Zwar hat sich mittlerweile herausgestellt, dass am Tatort in der Asylunterkunft keine Brandbeschleuniger gefunden wurden, und es demnach keine Hinweise gibt, dass es sich um einen Anschlag mit fremdenfeindlichem Hintergrund handeln könnte, aber, „wir müssen jetzt auf die Straße gehen – und nicht erst, wenn es zu spät ist,“ rief ein Sprecher der Bergsträßer Linken zum schnellen Handeln auf. Und richtete den Appell ausdrücklich auch an die Politik.
„Wir brauchen einen langen Atem und müssen noch mehr Engagement und Toleranz zeigen“, erklärte Ute Schmitt vom DGB und sprach sich für „Vielfalt statt Einfalt“ aus. Es sei allerhöchste Zeit, „endlich auf allen Ebenen gegen Rechts entschieden vorzugehen“. Dass die NPD in Heppenheim ungestört ihr Sommerfest feiern konnte, während Demonstranten des Platzes verwiesen wurden, sei „unglaublich“.
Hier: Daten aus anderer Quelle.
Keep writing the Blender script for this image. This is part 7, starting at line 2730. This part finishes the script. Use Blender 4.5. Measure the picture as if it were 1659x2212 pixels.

Manfred Forell von der Initiative gegen Rechtsextremismus und Fremdenfeindlichkeit ergriff als Erster das Wort auf der Kundgebung und forderte ein faires Asylrecht, bei dem die Würde des Menschen ausschlaggebend sei und der Einzelfall zähle. „Die deutsche und europäische Politik hält derzeit mit dem Engagement der Bevölkerung nicht Schritt“, kritisierte Forell die „Abschottungsmentalität“ und sprach von Zeichen der Hilf- und Ratlosigkeit: „Wir brauchen aber ein starkes Europa, das nicht nur Banken, sondern auch Menschen rettet.“ Unter dem Beifall der Demonstranten sprach er sich klipp und klar gegen Unterscheidungen in gute und schlechte Flüchtlinge und für ein Einwanderungsgesetz aus: „Aus Flüchtlingen werden Nachbarn, Kollegen und Freunde.“
Ein ausdrückliches Lob richtete Forell an den Kreis Bergstraße, der allen nicht mehr schulpflichtigen Flüchtlingen einen Sprachkurs in der Volkshochschule bezahle. Wie nach ihm Reiner Volz vom Arbeitskreis Pro Asyl der Christuskirche Heppenheim hielt er eine Sicherheitsüberprüfung aller Asylunterkünfte im Kreis für dringend erforderlich. Volz forderte die Verantwortlichen dazu auf, Haustür und Schlösser zu reparieren, den Bewohnern Schlüssel auszuhändigen, eine Hausordnung zu erlassen und diese auch durchzusetzen.
Nach einem kurzen Zwischenstopp an der Kreuzung B3/Niedermühlstraße fand die Abschlusskundgebung vor dem Bahnhof statt. Begleitet und geschützt wurde der Demonstrationszug von einem beträchtlichen Polizeiaufgebot.